The majority of the film misdirects us, ad Donald Sutherland's character, into thinking the dwarf is in fact his dead daughter, so is the dwarf also a statement concerning his perceptions of her, and her death?
 
 
The Natural Way
14:13 / 14.10.02
Okay...let's talk about some of the subtext here, because this is getting too literalistic and, y'know, PSYCHIC POWERS: POINT VALUE 4.

Quick appraisal: Man trying to come to terms w/ daughter's death. Presented with possibilty of answers, he pursues the apparition of his dead child through the city, but, when cornered, the "child" emerges as the grotesque reflection of his obsession w/ death and the only "answers" she provides are horrific, absurd and deadly (up until the last minute Roeg intended to include Du Maurier's original line "what a ridiculous way to die.."). So...the dwarf and the child are absolutely bound up w/ each other, but the dwarf is what she "becomes" after her parents have scrawled their pain and fear all over her.

Now continue and stop imposing realism on this deeply realism-resistant work.
 
 
A Bigger Boat
18:33 / 16.10.02
Mmm.

It seems that now we've got permission it's no fun anymore.

Let's go into the garden and burn ants with a magnifying glass instead!
 
 
sleazenation
21:43 / 16.10.02
Oh how i love Nic roegs work!

Marriage- I'm sure I don't need to point thi out to you but whole layers of the film are missed if you simply attributed Don't look Now as being a film about a man coming to terms with his daughter's death- Its not, its about a man AND a Woman coming to terms with their daughters death, - part of the misdirectionat work in the film is the audience trying to work out which of the parents is more screwed up.

The other centrally important thing i find in Roeg's work are the subliminal/symbolist images that keep popping up in his films (as alldued to by paleface) the shot of the vagina like knot in the tree in performance, the image of chas' armpit, reminiscent of an arse. As has been said before thereis so much in his films, in fact Bryan talbot cites him as a key narrative influence on his comics.
 
 
The Timaximus, The!
18:21 / 11.02.07
Performance comes out on DVD this week. In the US, at least. I've not seen it, but I've wanted to for ages. I suppose I'm bound for disappointment, but I'm still really looking forward to this.

(And just a month after the Kenneth Anger DVD! Satan Season started early this year.)
 
 
PatrickMM
20:27 / 11.02.07
I haven't loved any of Nic Roeg's movies, but everything I've seen has been fascinating in its own way.

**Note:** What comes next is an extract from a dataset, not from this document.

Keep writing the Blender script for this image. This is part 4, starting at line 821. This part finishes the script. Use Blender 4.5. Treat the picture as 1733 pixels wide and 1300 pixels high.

The Man Who Fell To Earth has such an alien feel, I watched it because it was homaged in Philip K. Dick's Valis as a film that holds the secrets of the universe hidden within it. It has a truly alien feel, particularly during the odd sex scenes. And I haven't seen it in years, but I remember The Witches really freaking me out as a kid.
 
 
Alex's Grandma
02:49 / 12.02.07
My grandson met Nic Roeg and Theresa Russell's daughter a very long while ago now.

According to him, the terrible degenerate, she's much as you'd expect her to be, really. So, likeable if met.

God kows what she's up to these days though.